Production is the process of converting inputs (resources) into outputs (goods and services) with the aim of meeting the needs of the market or consumers. Production includes all the steps necessary to create and manufacture products or provide services, starting with the extraction of raw materials and ending with the distribution of finished products.

Production types

There are different types of production, including:

  •  Industrial production, which relates to the manufacturing of goods, such as cars and electronic devices.
  •  Agricultural production, which relates to growing crops and caring for animals.
  •  Service production, which includes the provision of services such as education, health care, and transportation.

Production goals

The aim of production is to satisfy the needs and wants of society in an efficient and economical manner. Production includes processes such as design, planning, resource management, quality control, manufacturing, and distribution.

Production theory

Production theory is a set of principles and concepts that focuses on understanding and analyzing the processes that occur during production operations. This theory deals with concepts such as productivity, cost, planning, organization, and how to achieve maximum efficiency in converting resources into goods and services.

Stages of production

Production goes through three stages: the stage of increasing yields, the stage of stable yields, and the stage of absolute decreasing yields:

  • The stage of increasing yields
    At this stage, production experiences a relatively large increase once input quantities increase. This occurs when inputs are used more effectively, and productivity increases significantly. At this stage, there is a saving in production costs.
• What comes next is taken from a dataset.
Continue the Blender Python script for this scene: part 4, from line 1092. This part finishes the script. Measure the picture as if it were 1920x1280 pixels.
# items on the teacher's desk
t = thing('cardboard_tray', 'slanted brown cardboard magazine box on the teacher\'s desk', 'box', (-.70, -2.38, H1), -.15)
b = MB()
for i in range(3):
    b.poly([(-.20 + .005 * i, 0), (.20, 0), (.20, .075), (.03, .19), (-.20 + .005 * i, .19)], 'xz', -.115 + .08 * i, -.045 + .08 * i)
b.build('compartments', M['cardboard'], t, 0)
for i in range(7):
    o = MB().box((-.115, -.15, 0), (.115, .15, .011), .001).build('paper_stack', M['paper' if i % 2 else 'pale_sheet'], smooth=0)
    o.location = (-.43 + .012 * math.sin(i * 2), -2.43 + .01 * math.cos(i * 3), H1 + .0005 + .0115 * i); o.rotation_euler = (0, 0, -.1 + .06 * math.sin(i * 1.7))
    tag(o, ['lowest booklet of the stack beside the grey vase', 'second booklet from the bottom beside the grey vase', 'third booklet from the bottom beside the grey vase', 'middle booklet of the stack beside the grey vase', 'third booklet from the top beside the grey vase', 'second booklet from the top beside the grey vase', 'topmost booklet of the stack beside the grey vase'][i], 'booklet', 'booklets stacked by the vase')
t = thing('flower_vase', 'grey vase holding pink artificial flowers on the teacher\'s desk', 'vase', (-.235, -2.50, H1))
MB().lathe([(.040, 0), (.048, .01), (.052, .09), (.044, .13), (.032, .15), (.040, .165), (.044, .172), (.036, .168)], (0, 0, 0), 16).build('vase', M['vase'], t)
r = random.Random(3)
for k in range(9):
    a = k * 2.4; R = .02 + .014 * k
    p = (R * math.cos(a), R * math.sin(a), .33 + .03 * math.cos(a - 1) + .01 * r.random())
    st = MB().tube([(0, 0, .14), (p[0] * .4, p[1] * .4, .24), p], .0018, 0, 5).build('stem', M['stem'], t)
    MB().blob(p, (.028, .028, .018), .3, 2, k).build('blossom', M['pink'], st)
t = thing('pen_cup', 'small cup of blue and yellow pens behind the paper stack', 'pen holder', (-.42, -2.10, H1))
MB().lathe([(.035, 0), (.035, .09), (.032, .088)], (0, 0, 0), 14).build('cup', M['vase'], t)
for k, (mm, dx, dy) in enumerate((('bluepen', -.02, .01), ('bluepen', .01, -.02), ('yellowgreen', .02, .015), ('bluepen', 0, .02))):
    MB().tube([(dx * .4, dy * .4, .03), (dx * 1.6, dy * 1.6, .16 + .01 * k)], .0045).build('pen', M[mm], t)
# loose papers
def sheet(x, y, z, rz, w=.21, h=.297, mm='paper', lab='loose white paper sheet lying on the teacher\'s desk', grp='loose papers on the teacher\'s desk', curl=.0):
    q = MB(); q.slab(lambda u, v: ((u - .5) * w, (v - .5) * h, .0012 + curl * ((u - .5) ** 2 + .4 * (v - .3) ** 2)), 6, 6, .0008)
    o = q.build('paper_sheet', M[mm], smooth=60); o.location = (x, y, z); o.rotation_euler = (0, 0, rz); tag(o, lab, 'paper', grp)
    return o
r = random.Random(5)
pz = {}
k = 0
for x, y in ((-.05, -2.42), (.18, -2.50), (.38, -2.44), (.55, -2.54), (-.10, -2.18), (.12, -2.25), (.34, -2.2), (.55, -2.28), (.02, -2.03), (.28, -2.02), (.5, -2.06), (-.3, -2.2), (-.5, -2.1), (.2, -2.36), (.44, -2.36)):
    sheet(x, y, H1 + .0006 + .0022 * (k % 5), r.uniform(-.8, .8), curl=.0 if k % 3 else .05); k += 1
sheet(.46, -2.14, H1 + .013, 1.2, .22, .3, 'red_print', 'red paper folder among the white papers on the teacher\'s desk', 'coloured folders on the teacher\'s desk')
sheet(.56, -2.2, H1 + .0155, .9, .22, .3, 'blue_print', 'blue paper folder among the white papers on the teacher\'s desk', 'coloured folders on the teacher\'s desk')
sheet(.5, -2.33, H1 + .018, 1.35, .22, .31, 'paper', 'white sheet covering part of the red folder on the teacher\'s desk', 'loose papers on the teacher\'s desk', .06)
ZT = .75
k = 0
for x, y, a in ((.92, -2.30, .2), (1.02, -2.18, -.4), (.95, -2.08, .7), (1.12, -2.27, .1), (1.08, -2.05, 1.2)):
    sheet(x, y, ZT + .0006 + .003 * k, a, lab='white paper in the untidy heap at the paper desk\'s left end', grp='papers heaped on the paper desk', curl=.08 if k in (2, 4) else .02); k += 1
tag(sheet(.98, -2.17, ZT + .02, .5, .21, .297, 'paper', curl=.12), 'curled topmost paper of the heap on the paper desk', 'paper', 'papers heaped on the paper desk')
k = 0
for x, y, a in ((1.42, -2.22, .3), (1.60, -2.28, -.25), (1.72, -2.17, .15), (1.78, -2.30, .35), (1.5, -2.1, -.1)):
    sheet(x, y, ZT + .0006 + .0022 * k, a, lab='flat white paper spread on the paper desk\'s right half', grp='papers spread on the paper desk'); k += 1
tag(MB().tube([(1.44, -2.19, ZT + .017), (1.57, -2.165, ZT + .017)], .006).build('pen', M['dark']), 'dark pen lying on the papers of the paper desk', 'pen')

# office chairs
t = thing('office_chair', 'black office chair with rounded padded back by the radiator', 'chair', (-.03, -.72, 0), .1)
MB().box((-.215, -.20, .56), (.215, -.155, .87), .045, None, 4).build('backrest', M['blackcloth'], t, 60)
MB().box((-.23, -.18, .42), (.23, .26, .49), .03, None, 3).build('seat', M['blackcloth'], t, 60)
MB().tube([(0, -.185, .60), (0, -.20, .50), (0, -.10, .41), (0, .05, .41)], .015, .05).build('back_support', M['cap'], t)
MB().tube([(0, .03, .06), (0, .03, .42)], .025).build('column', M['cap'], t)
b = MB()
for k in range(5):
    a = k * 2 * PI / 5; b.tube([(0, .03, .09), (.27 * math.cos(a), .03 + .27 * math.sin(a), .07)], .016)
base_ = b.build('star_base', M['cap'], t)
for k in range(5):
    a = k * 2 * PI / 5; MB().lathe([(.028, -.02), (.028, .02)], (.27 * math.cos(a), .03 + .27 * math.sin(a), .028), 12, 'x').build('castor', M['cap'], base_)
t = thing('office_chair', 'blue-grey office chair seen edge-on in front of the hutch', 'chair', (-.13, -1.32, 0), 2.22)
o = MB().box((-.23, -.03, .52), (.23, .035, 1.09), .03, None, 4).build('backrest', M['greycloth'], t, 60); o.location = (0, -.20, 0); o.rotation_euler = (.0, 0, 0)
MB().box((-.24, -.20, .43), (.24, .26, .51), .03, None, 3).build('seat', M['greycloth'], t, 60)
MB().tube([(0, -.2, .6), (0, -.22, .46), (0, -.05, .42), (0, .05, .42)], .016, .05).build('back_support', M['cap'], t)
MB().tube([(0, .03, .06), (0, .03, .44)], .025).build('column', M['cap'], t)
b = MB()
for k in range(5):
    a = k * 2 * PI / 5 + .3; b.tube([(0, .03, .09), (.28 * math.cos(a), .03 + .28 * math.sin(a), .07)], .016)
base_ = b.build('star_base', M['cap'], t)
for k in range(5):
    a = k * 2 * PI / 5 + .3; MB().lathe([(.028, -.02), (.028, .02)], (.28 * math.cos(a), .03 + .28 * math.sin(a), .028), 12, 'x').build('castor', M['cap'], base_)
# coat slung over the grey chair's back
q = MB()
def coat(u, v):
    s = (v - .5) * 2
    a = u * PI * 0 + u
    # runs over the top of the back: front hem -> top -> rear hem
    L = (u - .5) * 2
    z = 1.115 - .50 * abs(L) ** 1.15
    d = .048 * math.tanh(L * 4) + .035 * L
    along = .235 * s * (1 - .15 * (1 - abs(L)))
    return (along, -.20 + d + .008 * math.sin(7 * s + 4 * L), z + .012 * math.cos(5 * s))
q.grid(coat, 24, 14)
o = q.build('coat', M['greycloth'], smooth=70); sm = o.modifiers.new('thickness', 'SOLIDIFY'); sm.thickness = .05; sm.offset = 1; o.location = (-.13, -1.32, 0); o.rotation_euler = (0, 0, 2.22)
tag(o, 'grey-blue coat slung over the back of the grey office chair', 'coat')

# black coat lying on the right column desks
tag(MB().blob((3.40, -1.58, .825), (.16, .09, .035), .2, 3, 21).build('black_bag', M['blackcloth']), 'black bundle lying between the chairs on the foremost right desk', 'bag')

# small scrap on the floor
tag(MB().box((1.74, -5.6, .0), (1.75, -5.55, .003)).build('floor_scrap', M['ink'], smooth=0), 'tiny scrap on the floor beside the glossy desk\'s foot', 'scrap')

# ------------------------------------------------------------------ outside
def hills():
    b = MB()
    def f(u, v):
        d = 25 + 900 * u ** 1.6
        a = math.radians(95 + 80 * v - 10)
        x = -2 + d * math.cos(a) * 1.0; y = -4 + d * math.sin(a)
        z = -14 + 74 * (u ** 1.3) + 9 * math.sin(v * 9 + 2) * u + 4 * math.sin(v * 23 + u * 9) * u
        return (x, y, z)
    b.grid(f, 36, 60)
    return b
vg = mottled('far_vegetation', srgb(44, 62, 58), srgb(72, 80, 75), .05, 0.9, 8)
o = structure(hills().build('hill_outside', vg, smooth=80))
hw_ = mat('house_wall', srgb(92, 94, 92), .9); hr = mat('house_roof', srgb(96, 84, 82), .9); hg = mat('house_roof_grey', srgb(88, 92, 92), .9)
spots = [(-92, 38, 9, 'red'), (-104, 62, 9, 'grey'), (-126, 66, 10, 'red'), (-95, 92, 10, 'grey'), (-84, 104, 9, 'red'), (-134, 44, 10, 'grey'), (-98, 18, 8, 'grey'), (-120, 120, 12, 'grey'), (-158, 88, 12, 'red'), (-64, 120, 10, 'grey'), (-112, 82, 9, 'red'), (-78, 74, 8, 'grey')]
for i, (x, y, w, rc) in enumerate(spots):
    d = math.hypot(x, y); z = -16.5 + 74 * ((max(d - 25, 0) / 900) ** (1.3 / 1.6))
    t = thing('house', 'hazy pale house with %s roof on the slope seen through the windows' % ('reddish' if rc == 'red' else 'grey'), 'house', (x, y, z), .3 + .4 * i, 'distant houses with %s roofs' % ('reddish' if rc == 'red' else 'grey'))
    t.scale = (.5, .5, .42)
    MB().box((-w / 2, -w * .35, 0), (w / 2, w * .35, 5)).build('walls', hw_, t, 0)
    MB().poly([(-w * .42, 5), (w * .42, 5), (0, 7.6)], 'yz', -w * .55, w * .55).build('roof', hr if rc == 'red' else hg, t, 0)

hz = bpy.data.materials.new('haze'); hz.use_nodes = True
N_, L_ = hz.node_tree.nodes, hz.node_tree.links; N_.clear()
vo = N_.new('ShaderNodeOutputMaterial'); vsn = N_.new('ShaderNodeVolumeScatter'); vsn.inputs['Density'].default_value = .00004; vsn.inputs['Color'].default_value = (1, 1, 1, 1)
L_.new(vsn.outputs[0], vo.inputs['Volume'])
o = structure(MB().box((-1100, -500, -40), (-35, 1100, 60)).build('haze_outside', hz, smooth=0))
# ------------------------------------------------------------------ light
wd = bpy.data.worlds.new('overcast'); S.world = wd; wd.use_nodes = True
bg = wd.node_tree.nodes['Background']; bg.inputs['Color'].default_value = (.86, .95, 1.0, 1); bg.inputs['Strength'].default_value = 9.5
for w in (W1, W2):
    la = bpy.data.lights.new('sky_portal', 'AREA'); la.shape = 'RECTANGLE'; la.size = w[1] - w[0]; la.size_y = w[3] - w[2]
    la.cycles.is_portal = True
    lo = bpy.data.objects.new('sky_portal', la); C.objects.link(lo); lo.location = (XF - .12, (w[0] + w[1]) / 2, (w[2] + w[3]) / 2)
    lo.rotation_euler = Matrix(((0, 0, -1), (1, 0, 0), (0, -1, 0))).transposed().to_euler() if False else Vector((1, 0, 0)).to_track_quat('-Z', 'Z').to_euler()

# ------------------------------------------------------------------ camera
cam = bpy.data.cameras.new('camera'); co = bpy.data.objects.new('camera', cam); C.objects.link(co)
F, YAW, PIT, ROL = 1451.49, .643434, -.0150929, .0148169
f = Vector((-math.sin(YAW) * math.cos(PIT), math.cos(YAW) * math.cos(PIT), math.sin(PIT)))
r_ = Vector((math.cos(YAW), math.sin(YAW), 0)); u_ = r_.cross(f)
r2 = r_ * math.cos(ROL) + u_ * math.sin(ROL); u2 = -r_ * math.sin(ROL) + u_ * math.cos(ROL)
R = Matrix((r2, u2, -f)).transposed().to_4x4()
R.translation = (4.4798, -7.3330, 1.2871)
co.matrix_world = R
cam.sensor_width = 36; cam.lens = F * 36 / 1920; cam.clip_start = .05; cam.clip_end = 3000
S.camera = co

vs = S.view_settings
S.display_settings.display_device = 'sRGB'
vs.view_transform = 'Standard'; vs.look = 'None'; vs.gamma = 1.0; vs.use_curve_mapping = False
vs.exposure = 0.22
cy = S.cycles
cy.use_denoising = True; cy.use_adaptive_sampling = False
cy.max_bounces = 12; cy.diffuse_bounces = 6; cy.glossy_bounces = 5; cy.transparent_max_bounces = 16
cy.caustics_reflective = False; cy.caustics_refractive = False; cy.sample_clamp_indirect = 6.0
  • Yield stabilization stage
    It comes after the first stage, during which productivity continues to increase, but at a slower pace. This is because as input quantities continue to increase, signs of decreased efficiency of use or technology may appear. Production costs start to rise.

  • The stage of diminishing returns
    At this point, production begins to decline and increased inputs cause a net reduction in output. This is due to factors such as congestion and reduced resource efficiency. This stage is often undesirable and is usually avoided in the context of economic production.

Short-run and long-run production function

In economics, the production function is used to describe how production inputs are transformed into output in economic processes. Production functions vary depending on time periods and production conditions.

Short-run production function

In the short run, it is possible to change the quantity of one productive input, while the quantities of other inputs are fixed. At this stage, it is usually assumed that one input (mostly capital) is fixed, while the quantity of labor can be changed to achieve a change in output.

Long-run production function

In the long run, it is possible to change all productive inputs, including labor, capital, technology, and overall production volume.